The Earth's climate undergoes natural variability on seasonal-to-decadal timescales and can be partially predicted over a seasonal timescale. However, forecasting the seasonal climate requires considerable skill, and informing public sectors vulnerable to its variations is a key societal and economic challenge.

There is therefore ample scope for creating an accurate seasonal wildfire forecasting system. The EU-funded SPFireSD project, which has been coordinated by the Barcelona Supercomputing Center (BSC), developed and assessed seasonal fire prediction capability using a range of complementary and innovative methods, with a focus on Europe, the Amazonian basin and Indonesia.

The European Centre for Medium-Range Weather Forecast (ECMWF) uses its Global ECMWF Fire Forecast (GEFF) system to produce 10-day forecasts of fire danger. These are employed by the Global Wildfire Information System (GWIS) and European Forest Fire Information System (EFFIS), and are available from the Copernicus Emergency Management Service.

“SPFireSD improved this system to produce seasonal wildfire danger predictions (GEFF for Seasonal Prediction (GEFFSP)) using the operational seasonal predictions from the Copernicus Climate Change Service (C3S),” said lead researcher Etienne Tourigny, who is based at the BSC.

The GEFFSP system developed provides users in Spain, Portugal and California with fire danger forecasts up to 1 month ahead - areas severely affected by wildfires in recent years. “Ongoing work is also being done to evaluate the added value of this system in tropical areas for which wildfire risk is predictable over longer periods, according to the existing scientific literature,” Tourigny explains.
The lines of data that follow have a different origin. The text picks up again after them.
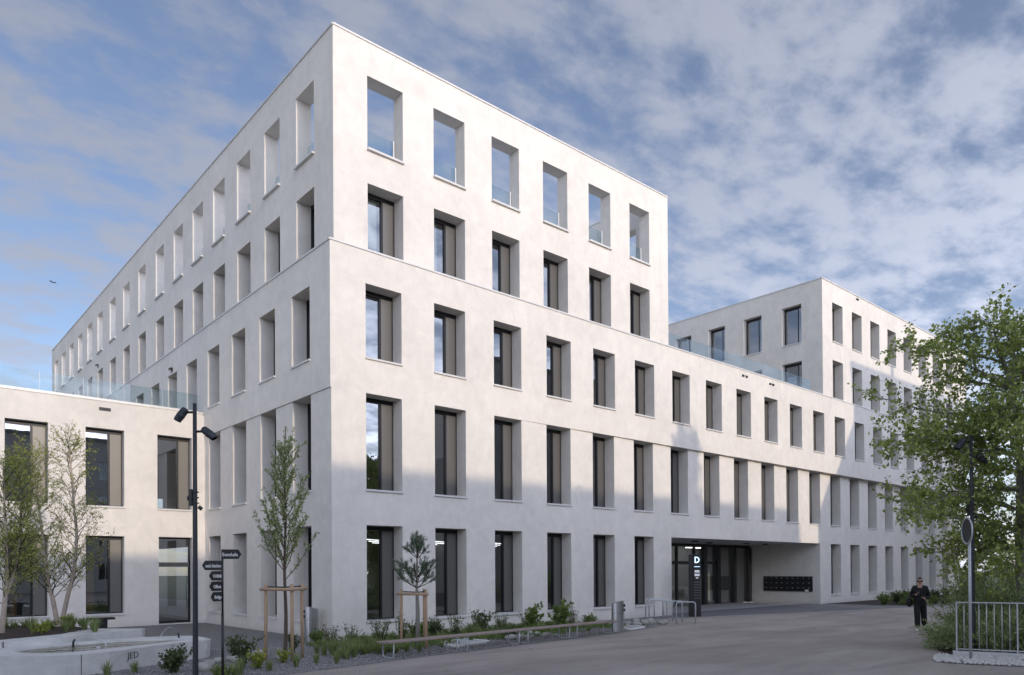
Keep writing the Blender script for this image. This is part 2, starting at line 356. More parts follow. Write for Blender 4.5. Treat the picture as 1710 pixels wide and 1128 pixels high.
sheet('shrub_bed_soil', [(8.45, -13.35), (9.2, -12.75), (10.4, -12.4), (13.5, -12.6), (32, -16.5), (32, -20), (30, -40), (8.9, -16.5), (8.45, -14.2)], 0.012, 'soil')

# ------------------------------------------------------------------ facade machinery
def facade(fn, s0, s1, z0, z1, ops, depth=0.5, back=False, cuts=()):
    """wall sheet with real openings: fn(s,z,dep)->xyz"""
    b = MB(); S = sorted(set([s0, s1] + list(cuts) + [x for o in ops for x in o[:2]])); Z = sorted(set([z0, z1] + [x for o in ops for x in o[2:4]]))
    idx = {}
    def vid(s, z, dp):
        k = (round(s, 4), round(z, 4), dp)
        if k not in idx: idx[k] = len(b.v); b.v.append(tuple(fn(s, z, dp)))
        return idx[k]
    def inside(s, z): return any(o[0] < s < o[1] and o[2] < z < o[3] for o in ops)
    for dp in ([0, depth] if back else [0]):
        for i in range(len(S) - 1):
            for j in range(len(Z) - 1):
                if inside((S[i] + S[i + 1]) / 2, (Z[j] + Z[j + 1]) / 2): continue
                b.f.append((vid(S[i], Z[j], dp), vid(S[i + 1], Z[j], dp), vid(S[i + 1], Z[j + 1], dp), vid(S[i], Z[j + 1], dp)))
    for o in ops:
        a0, a1, c0, c1 = o[:4]; dd = o[4] if len(o) > 4 else depth
        if dd == 0: continue
        base = len(b.v)
        for (s, z) in ((a0, c0), (a1, c0), (a1, c1), (a0, c1)): b.v.append(tuple(fn(s, z, 0)))
        for (s, z) in ((a0, c0), (a1, c0), (a1, c1), (a0, c1)): b.v.append(tuple(fn(s, z, dd)))
        for k in range(4): b.f.append((base + k, base + (k + 1) % 4, base + 4 + (k + 1) % 4, base + 4 + k))
    return b
WIN = {}
def window_meshes(w, h, split=0.80, panel=True):
    k = (round(w, 3), round(h, 3), split, panel)
    if k in WIN: return WIN[k]
    f = MB(); t = 0.045
    top = 0.13
    f.box(0, w, 0, 0.08, h - top, h); f.box(0, w, 0, 0.08, 0, 0.05); f.box(0, t, 0, 0.08, 0.05, h - top); f.box(w - t, w, 0, 0.08, 0.05, h - top)
    f.box(split - 0.03, split + 0.03, -0.005, 0.08, 0.05, h - top)
    if not panel: f.box(split + 0.17, split + 0.20, 0.005, 0.07, 0.05, h - top)
    fr = f.mesh('window', 'frame'); p = MB()
    p.quad((t, 0.05, 0.05), (split - 0.03, 0.05, 0.05), (split - 0.03, 0.05, h - top), (t, 0.05, h - top)); pn = p.mesh('pane', 'glass')
    q = MB(); q.box(split + 0.03, w - t, 0.015, 0.06, 0.05, h - top)
    # folded edges of the metal leaf
    q.box(split + 0.035, split + 0.055, 0.0, 0.015, 0.055, h - top - 0.01); q.box(w - t - 0.022, w - t - 0.002, 0.0, 0.015, 0.055, h - top - 0.01)
    pl = q.mesh('vent_panel', 'panel' if panel else 'glass')
    WIN[k] = (fr, pn, pl); return WIN[k]
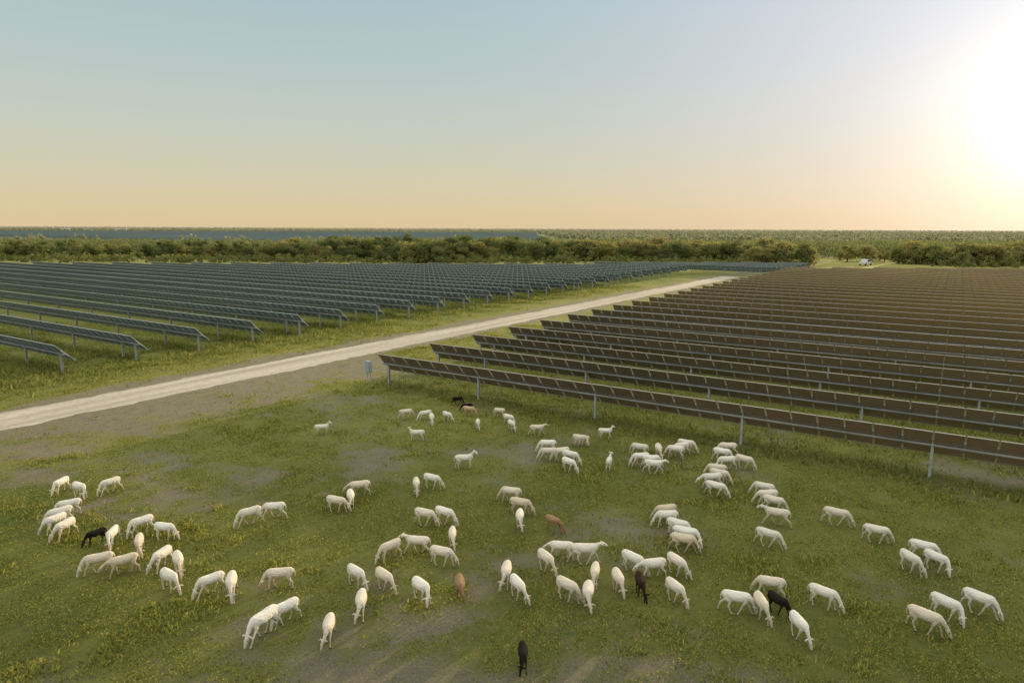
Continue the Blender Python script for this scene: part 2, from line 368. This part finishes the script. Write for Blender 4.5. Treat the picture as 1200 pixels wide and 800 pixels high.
def sheep_mesh(pose,turn=0,walk=0,fat=1.0):
    bm=bmesh.new(); fat*=.93
    loft(bm,[(-.485,0,.61,.04,.05),(-.46,0,.61,.085,.09),(-.41,0,.61,.13*fat,.125),(-.30,0,.60,.162*fat,.145),(-.14,0,.575,.19*fat,.157),(.05,0,.565,.195*fat,.160),(.20,0,.575,.170*fat,.156),(.30,0,.59,.128,.142),(.37,0,.605,.095,.115),(.41,0,.615,.055,.075)],16)
    loft(bm,[(-.10,0,.50,.10,.08),(.02,0,.485,.125,.10),(.14,0,.50,.10,.08)],12)
    def tr(x,z,w,h,y=0):
        dx=x-.33; dx=dx*.76 if dx>0 else dx
        if z>.62: z=.62+(z-.62)*.80
        f=min(1,max(0,dx/.25)); a=turn*f
        return (.33+dx*math.cos(a)-y*math.sin(a),dx*math.sin(a)+y*math.cos(a),z,w,h)
    if pose=='graze':
        neck=[(.24,.61,.10,.13),(.36,.58,.084,.107),(.48,.50,.060,.076),(.56,.41,.049,.059),(.62,.33,.044,.050)]
        head=[(.585,.37,.042,.046),(.625,.31,.057,.063),(.675,.235,.052,.057),(.72,.155,.038,.043),(.75,.09,.032,.032),(.76,.065,.020,.020)]
        ear=(.61,.345); eye=(.678,.248)
    elif pose=='low':
        neck=[(.24,.61,.10,.125),(.38,.60,.082,.097),(.50,.56,.060,.073),(.60,.50,.050,.058),(.67,.455,.045,.050)]
        head=[(.64,.49,.042,.046),(.69,.45,.057,.063),(.76,.39,.052,.057),(.82,.325,.038,.043),(.87,.27,.032,.032),(.885,.25,.019,.019)]
        ear=(.68,.485); eye=(.762,.40)
    elif pose=='level':
        neck=[(.24,.61,.10,.125),(.38,.66,.082,.097),(.50,.72,.061,.074),(.60,.755,.051,.060)]
        head=[(.57,.765,.047,.052),(.63,.76,.057,.063),(.72,.72,.051,.055),(.80,.675,.039,.043),(.86,.645,.032,.032),(.88,.635,.02,.02)]
        ear=(.615,.79); eye=(.715,.745)
    else:
        neck=[(.22,.60,.10,.125),(.34,.69,.082,.097),(.42,.79,.061,.074),(.47,.88,.051,.060)]
        head=[(.44,.90,.047,.052),(.50,.915,.057,.063),(.60,.885,.051,.055),(.68,.845,.039,.043),(.74,.82,.032,.032),(.76,.81,.02,.02)]
        ear=(.485,.95); eye=(.59,.91)
    loft(bm,[tr(*p) for p in neck]); loft(bm,[tr(*p) for p in head])
    for sg in(-1,1):
        e0=tr(ear[0],ear[1],.015,.028,sg*.045); e1=tr(ear[0]-.005,ear[1]-.005,.018,.040,sg*.09); e2=tr(ear[0]+.0,ear[1]-.02,.014,.032,sg*.14); e3=tr(ear[0]+.005,ear[1]-.035,.010,.014,sg*.175)
        loft(bm,[e0,e1,e2,e3],8)
    w=walk
    for sg in(-1,1):
        f=sg*w*.13; y=sg*.09
        loft(bm,[(.25,y*.8,.57,.055,.09),(.26+f*.15,y,.48,.049,.072),(.25+f*.3,y,.39,.038,.044),(.26+f*.7,y,.31,.028,.031),(.273+f,y,.22,.027,.028),(.265+f*1.25,y,.13,.021,.022),(.258+f*1.5,y,.065,.021,.022),(.275+f*1.6,y,.032,.027,.030),(.28+f*1.6,y,.0,.029,.034)],10)
        f=-sg*w*.13; y=sg*.095
        loft(bm,[(-.34,y*.75,.61,.065,.10),(-.33,y,.515,.064,.104),(-.285+f*.4,y,.435,.049,.071),(-.325+f*.6,y,.345,.035,.043),(-.395+f*.9,y,.265,.026,.031),(-.388+f*1.1,y,.17,.022,.024),(-.385+f*1.4,y,.075,.021,.022),(-.368+f*1.5,y,.032,.027,.030),(-.362+f*1.5,y,.0,.029,.034)],10)
    loft(bm,[(-.44,0,.67,.022,.025),(-.49,0,.655,.026,.022),(-.515,0,.57,.026,.018),(-.52,0,.48,.022,.016),(-.515,0,.40,.012,.012)],8)
    bmesh.ops.recalc_face_normals(bm,faces=bm.faces)
    me=bpy.data.meshes.new("tmp"); bm.to_mesh(me); bm.free()
    o=bpy.data.objects.new("tmp",me); COL.objects.link(o)
    m_=o.modifiers.new("r",'REMESH'); m_.mode='VOXEL'; m_.voxel_size=.0120; m_.use_smooth_shade=True
    m2=o.modifiers.new("s",'SMOOTH'); m2.factor=.5; m2.iterations=3
    m3=o.modifiers.new("d",'DISPLACE'); m3.texture=wool; m3.texture_coords='LOCAL'; m3.strength=.024; m3.mid_level=.5
    dg=bpy.context.evaluated_depsgraph_get(); me2=bpy.data.meshes.new_from_object(o.evaluated_get(dg)); me2.name="sheep_body"
    bpy.data.objects.remove(o); bpy.data.meshes.remove(me)
    me2.materials.clear(); me2.materials.append(None); me2.materials.append(dark)
    eyes=[Vector(tr(eye[0],eye[1],0,0,sg*.053)[:3]) for sg in(-1,1)]
    nose=Vector(tr(head[-1][0],head[-1][1],0,0)[:3])
    for p in me2.polygons:
        c_=p.center
        if c_.z<.035 and c_.x<.5 or any((c_-q_).length<.018 for q_ in eyes) or (c_-nose).length<.020: p.material_index=1
        p.use_smooth=True
    return me2
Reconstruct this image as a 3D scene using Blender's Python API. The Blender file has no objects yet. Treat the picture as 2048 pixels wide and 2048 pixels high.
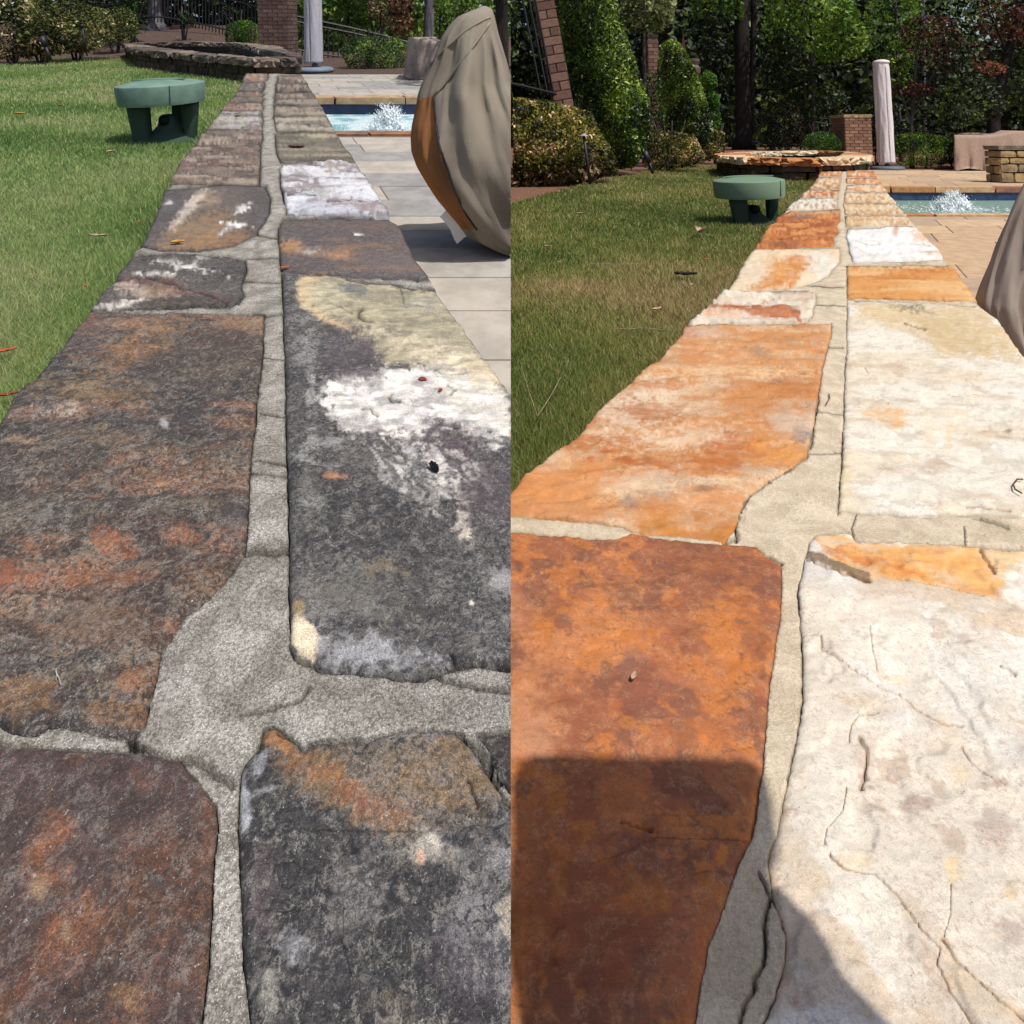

SPFireSD also contributed to the development of an offline land/vegetation version of the EC-Earth climate model, which allows researchers to develop and test the land and vegetation model using less time and computing resources. “This work will be used to extend the expertise of the Barcelona Supercomputing Center’s Climate Prediction Group for near-term forecasting of wildfires and the carbon cycle,” notes Tourigny.

Follow-up projects will evaluate the performance of the vegetation and fire model when tested with seasonal-to-decadal predictions of EC-Earth. This will enable researchers to determine to what extent an initial prediction of a climate state, which is as close as possible to observation data, improves the prediction of fire danger, compared to using a random but realistic climate state from the recent past. 

The SPFireSD initiative will help pave the way to a more realistic seasonal forecasting of fire danger than that currently available for Europe. “Disaster management and forest management agencies will benefit, enabling them to use the seasonal forecasts of fire danger for their medium-term planning, instead of relying on historical data or simple forecasts of temperature and rainfall,” Tourigny concludes.